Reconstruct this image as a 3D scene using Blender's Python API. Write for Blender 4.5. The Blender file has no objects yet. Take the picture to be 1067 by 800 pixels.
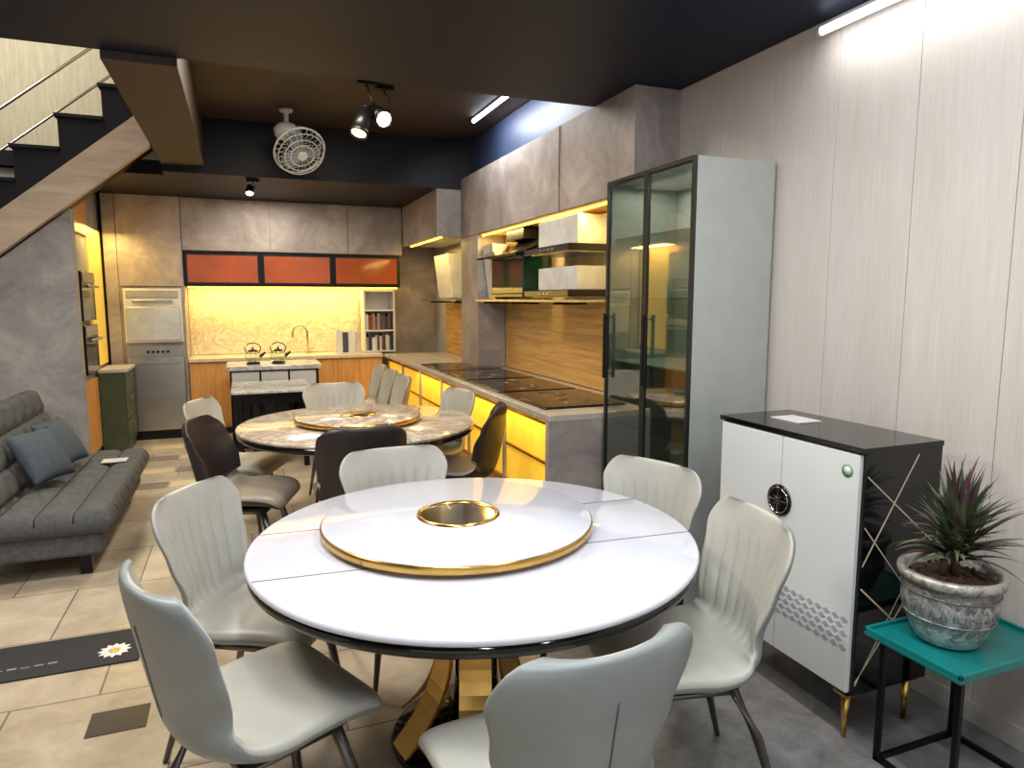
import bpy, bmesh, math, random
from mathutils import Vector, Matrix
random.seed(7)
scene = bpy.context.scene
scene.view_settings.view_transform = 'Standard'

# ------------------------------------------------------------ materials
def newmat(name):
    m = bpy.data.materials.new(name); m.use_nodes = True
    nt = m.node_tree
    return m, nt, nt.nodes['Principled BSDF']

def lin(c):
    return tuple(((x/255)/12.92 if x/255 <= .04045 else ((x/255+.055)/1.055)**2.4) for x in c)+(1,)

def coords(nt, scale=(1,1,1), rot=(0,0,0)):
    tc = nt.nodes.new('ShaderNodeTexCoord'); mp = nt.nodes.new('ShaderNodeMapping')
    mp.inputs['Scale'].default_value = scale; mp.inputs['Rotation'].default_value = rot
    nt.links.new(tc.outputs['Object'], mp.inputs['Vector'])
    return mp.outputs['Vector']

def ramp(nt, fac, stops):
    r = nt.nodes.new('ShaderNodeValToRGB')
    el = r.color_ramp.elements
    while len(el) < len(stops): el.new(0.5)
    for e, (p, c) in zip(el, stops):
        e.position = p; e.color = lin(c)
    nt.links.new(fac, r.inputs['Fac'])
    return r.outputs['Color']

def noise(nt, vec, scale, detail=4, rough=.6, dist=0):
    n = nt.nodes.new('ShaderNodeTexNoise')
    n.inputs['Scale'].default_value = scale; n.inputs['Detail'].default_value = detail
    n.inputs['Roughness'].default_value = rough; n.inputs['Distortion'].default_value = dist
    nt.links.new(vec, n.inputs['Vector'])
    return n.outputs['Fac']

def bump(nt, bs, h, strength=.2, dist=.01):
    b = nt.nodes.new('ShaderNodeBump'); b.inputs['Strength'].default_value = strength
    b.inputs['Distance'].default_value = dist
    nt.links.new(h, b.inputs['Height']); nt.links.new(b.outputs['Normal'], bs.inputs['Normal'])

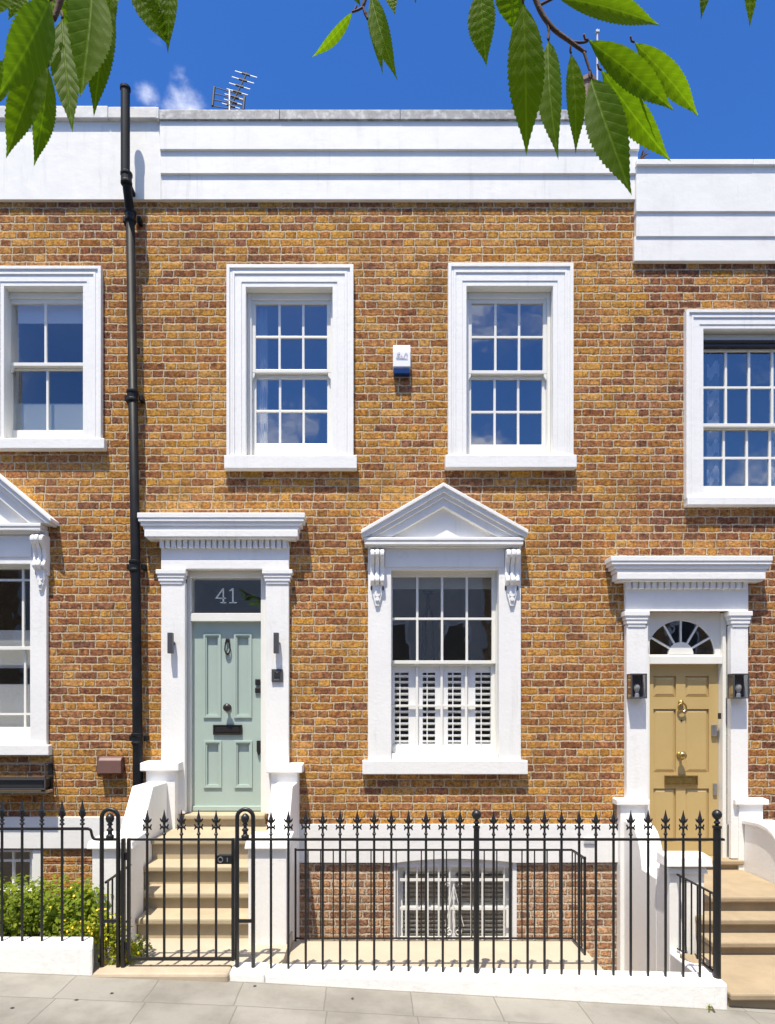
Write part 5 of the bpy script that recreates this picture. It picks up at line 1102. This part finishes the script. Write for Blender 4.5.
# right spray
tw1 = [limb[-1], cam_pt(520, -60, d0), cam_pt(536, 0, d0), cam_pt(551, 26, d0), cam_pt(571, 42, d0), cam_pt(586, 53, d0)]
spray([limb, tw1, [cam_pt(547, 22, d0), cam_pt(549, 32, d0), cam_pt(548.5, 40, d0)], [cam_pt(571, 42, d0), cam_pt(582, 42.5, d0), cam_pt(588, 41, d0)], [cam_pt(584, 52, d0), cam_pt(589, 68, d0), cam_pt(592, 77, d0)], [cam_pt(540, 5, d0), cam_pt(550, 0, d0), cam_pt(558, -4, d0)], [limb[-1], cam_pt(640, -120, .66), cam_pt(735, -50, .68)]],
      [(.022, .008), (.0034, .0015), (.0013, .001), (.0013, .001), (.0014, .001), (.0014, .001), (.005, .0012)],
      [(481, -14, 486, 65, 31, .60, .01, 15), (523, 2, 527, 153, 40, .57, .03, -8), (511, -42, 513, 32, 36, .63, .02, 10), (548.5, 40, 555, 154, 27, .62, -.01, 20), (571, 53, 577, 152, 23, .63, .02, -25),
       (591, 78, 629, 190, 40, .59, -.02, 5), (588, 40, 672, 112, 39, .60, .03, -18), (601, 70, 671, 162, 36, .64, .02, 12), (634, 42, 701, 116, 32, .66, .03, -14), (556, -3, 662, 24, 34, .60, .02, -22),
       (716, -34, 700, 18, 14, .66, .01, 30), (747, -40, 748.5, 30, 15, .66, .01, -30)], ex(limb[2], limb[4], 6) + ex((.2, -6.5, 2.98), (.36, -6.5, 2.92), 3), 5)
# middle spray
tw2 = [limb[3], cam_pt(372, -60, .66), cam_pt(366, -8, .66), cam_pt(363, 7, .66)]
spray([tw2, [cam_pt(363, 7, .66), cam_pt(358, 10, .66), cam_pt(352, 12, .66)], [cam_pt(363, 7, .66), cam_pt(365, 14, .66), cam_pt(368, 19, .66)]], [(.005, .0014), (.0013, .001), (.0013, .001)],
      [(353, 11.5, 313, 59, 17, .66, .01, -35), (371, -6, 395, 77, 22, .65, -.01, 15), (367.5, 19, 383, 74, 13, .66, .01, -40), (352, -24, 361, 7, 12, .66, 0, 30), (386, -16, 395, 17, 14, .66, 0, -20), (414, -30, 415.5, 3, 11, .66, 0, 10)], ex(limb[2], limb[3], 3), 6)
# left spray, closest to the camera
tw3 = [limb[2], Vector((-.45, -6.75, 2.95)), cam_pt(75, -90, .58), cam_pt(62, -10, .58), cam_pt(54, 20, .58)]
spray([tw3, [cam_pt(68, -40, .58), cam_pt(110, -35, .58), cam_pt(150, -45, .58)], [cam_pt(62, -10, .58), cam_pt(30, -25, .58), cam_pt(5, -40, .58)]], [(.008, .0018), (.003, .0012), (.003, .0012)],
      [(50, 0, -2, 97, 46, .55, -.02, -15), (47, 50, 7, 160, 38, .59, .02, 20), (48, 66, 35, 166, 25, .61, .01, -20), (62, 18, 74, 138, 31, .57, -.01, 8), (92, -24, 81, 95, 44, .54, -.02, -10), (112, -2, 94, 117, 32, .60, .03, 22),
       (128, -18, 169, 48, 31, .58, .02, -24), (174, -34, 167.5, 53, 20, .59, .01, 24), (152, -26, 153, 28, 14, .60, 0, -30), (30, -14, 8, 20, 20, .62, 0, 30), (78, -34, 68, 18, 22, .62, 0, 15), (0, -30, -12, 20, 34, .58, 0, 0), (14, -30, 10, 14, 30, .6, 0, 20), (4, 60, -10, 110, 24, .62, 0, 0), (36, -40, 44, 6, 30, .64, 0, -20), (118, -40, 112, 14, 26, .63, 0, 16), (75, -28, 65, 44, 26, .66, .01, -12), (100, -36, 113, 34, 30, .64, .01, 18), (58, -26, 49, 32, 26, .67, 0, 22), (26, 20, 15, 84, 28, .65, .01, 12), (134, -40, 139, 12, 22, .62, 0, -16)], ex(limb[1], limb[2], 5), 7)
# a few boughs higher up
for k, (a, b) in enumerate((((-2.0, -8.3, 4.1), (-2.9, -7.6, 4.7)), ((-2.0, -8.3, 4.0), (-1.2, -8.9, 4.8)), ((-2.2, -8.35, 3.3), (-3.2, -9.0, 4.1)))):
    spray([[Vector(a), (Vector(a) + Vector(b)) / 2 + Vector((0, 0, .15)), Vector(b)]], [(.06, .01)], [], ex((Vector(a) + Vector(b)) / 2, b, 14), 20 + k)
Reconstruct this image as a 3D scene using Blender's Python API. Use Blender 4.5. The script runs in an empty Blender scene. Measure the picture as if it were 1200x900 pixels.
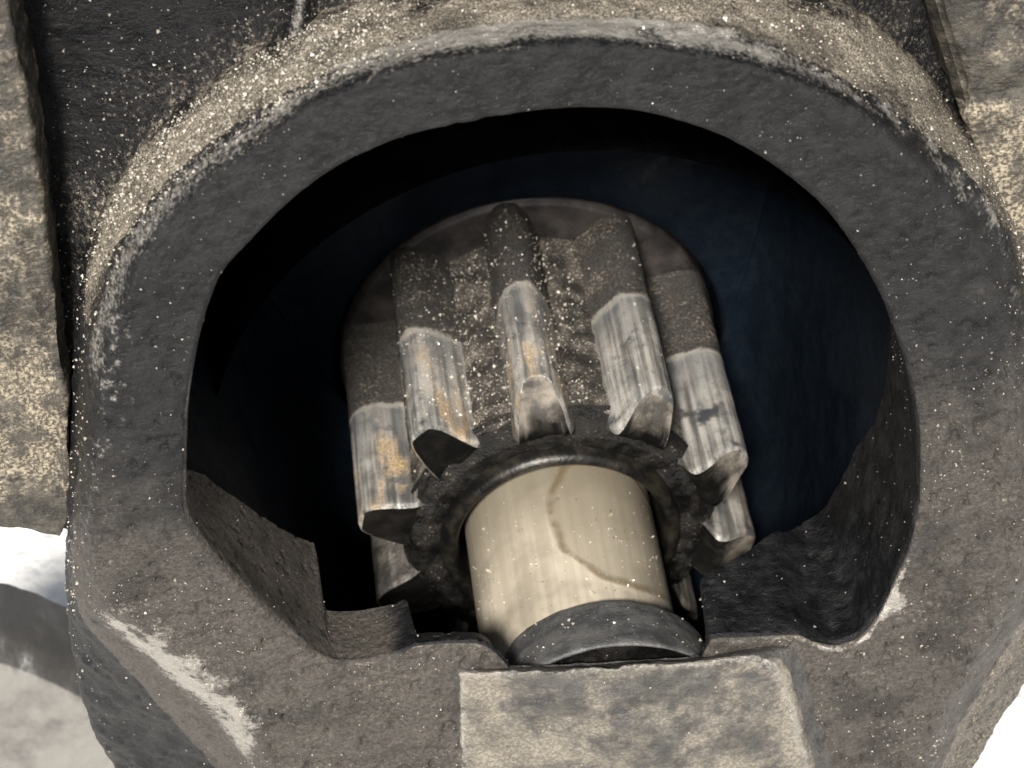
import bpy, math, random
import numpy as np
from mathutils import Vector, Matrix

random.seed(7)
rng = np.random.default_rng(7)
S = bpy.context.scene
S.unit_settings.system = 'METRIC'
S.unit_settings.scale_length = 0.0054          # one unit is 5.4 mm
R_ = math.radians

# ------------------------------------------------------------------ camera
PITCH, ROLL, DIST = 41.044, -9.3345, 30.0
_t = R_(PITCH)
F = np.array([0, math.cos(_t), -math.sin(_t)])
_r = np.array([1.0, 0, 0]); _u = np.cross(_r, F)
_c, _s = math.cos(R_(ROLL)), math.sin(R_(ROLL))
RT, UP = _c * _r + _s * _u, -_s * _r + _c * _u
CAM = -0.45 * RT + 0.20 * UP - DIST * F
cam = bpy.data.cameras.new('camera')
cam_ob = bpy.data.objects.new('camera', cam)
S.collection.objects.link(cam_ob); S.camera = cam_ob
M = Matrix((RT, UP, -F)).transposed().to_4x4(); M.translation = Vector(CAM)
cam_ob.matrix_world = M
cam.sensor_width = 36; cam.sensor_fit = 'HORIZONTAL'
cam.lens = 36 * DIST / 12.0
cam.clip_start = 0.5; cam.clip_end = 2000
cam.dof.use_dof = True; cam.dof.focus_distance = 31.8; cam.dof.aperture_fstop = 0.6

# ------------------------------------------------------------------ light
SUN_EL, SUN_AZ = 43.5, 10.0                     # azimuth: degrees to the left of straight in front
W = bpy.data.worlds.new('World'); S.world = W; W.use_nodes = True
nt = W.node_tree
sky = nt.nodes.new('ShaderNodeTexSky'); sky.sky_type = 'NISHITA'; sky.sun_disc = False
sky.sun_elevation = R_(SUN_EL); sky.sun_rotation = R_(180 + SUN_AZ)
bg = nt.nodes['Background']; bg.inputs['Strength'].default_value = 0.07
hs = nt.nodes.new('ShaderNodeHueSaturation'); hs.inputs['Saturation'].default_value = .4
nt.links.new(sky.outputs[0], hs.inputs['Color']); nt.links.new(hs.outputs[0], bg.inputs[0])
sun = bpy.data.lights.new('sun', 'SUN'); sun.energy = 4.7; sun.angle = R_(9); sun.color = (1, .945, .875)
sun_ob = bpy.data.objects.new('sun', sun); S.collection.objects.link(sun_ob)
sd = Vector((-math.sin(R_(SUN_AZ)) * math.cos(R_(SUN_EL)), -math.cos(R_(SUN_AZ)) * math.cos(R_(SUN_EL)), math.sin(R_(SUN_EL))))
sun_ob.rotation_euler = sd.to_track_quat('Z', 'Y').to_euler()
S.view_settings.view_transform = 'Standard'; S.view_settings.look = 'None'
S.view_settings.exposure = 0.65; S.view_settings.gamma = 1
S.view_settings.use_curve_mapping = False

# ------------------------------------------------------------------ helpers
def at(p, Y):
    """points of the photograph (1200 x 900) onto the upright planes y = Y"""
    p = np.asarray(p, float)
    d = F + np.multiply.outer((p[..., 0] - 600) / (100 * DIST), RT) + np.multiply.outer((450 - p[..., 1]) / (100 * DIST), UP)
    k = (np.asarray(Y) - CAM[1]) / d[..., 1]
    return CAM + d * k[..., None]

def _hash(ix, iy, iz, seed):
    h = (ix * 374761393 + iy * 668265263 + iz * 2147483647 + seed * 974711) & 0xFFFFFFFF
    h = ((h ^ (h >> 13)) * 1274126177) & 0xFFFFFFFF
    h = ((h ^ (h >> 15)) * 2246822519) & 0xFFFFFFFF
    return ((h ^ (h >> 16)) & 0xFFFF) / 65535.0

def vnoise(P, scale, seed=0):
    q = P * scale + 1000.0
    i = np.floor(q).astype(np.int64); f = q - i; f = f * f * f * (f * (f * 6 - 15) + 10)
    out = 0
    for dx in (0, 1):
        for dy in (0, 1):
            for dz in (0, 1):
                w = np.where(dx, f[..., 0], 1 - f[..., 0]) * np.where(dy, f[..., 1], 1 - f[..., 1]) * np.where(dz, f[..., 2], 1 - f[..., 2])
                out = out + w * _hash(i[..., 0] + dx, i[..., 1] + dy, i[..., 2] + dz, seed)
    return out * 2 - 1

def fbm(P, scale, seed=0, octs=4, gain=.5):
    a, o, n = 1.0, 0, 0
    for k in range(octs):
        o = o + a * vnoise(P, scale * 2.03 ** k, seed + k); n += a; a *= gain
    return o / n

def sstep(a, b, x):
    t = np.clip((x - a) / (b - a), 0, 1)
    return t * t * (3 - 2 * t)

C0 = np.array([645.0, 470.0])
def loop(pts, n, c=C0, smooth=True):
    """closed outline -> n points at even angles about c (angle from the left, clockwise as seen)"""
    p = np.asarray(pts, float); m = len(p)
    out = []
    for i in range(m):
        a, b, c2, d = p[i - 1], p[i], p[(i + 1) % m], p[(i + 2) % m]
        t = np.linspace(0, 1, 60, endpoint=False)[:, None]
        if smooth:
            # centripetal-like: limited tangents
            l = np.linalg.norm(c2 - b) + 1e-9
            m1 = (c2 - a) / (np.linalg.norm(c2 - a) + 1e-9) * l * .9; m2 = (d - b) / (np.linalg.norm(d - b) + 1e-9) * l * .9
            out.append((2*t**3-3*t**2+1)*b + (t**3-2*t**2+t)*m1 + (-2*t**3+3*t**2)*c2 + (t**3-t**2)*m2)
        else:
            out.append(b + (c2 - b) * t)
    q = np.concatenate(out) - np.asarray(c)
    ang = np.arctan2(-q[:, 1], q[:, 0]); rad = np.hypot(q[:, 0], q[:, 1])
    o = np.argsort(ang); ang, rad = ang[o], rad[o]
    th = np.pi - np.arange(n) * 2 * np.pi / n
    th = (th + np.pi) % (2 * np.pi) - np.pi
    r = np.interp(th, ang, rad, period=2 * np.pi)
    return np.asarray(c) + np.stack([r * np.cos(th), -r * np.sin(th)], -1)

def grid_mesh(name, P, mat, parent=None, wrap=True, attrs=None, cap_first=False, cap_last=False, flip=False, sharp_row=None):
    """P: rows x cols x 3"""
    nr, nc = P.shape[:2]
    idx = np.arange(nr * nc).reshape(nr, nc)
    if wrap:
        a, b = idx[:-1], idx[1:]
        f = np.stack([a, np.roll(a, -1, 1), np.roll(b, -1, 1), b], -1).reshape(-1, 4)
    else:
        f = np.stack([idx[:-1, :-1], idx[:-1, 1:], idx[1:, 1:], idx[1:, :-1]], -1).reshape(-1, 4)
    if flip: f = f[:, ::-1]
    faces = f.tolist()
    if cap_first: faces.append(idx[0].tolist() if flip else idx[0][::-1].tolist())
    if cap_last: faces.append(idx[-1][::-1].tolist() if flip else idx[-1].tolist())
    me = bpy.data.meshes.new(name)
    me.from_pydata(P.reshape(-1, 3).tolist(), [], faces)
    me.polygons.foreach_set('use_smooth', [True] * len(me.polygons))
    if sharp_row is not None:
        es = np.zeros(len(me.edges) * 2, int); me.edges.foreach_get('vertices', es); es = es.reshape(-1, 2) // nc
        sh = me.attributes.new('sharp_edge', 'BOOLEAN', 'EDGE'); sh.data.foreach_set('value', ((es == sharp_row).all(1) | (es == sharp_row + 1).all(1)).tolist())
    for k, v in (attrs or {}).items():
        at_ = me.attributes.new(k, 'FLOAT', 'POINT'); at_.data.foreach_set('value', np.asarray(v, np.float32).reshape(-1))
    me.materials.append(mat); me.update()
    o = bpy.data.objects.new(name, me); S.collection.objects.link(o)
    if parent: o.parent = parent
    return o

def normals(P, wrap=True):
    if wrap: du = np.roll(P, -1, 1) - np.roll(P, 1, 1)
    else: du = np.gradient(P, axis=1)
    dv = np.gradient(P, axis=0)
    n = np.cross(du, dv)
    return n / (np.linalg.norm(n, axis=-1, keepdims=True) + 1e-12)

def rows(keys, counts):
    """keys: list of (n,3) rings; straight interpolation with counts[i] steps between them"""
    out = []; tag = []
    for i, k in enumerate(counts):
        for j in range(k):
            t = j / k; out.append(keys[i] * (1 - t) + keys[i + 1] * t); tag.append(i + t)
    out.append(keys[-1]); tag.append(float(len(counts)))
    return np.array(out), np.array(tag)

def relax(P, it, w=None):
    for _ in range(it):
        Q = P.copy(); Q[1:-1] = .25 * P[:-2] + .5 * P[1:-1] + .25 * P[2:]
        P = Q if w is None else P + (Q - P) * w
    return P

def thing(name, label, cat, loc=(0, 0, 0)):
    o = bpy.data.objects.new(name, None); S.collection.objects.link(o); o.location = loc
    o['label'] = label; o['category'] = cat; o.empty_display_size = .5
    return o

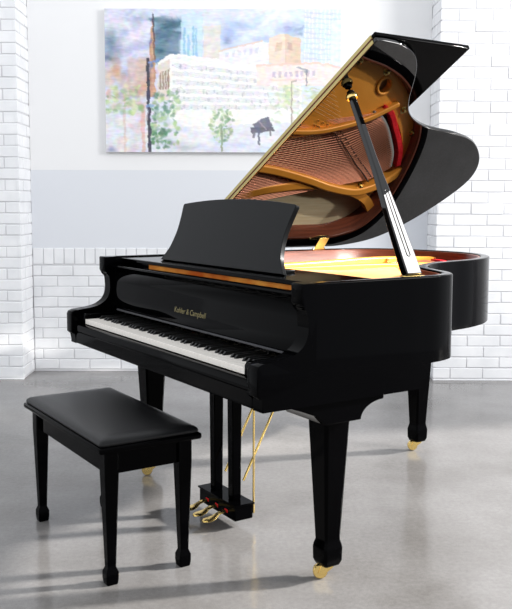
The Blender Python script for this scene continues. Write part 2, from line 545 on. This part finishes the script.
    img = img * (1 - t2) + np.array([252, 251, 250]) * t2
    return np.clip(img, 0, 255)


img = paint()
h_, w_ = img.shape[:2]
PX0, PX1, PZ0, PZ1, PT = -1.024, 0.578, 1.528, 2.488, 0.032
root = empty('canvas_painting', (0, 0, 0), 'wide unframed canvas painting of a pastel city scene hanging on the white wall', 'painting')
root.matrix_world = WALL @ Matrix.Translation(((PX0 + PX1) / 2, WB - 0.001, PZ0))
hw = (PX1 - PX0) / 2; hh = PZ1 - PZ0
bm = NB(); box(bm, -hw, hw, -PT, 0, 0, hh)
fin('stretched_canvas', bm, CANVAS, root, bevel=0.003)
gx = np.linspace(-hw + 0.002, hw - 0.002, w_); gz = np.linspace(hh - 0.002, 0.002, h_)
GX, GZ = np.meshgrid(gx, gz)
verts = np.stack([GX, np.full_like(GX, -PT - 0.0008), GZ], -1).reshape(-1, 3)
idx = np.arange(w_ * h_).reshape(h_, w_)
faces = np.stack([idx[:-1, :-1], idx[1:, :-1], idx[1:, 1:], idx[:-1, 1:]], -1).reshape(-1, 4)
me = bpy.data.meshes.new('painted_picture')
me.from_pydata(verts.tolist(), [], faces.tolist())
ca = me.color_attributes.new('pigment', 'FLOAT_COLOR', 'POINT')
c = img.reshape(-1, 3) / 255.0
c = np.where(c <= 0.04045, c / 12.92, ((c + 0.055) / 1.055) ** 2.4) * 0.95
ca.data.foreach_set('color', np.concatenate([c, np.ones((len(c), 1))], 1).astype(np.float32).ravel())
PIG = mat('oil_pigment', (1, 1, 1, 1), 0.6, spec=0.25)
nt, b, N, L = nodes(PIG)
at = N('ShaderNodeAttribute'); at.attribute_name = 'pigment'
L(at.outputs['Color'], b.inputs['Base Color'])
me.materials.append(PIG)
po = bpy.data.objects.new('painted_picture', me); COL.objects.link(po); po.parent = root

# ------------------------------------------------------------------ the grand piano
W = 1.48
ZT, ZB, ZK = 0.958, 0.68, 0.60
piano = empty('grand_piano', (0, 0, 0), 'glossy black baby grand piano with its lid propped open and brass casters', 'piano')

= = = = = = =

- _WHAT YOU ARE ASKED TO DO_: Leave out the pictures and restate, word for word, the lines from the top of the data through the line containing "scene.view_settings.view_transform = 'Standard'", both included.

- _SOLUTION TO THIS PROBLEM_:
Reconstruct this image as a 3D scene using Blender's Python API. Write for Blender 4.5. The Blender file has no objects yet. Take the picture to be 1067 by 800 pixels.
import bpy, bmesh, math, random
from mathutils import Vector, Matrix
random.seed(7)
scene = bpy.context.scene
scene.view_settings.view_transform = 'Standard'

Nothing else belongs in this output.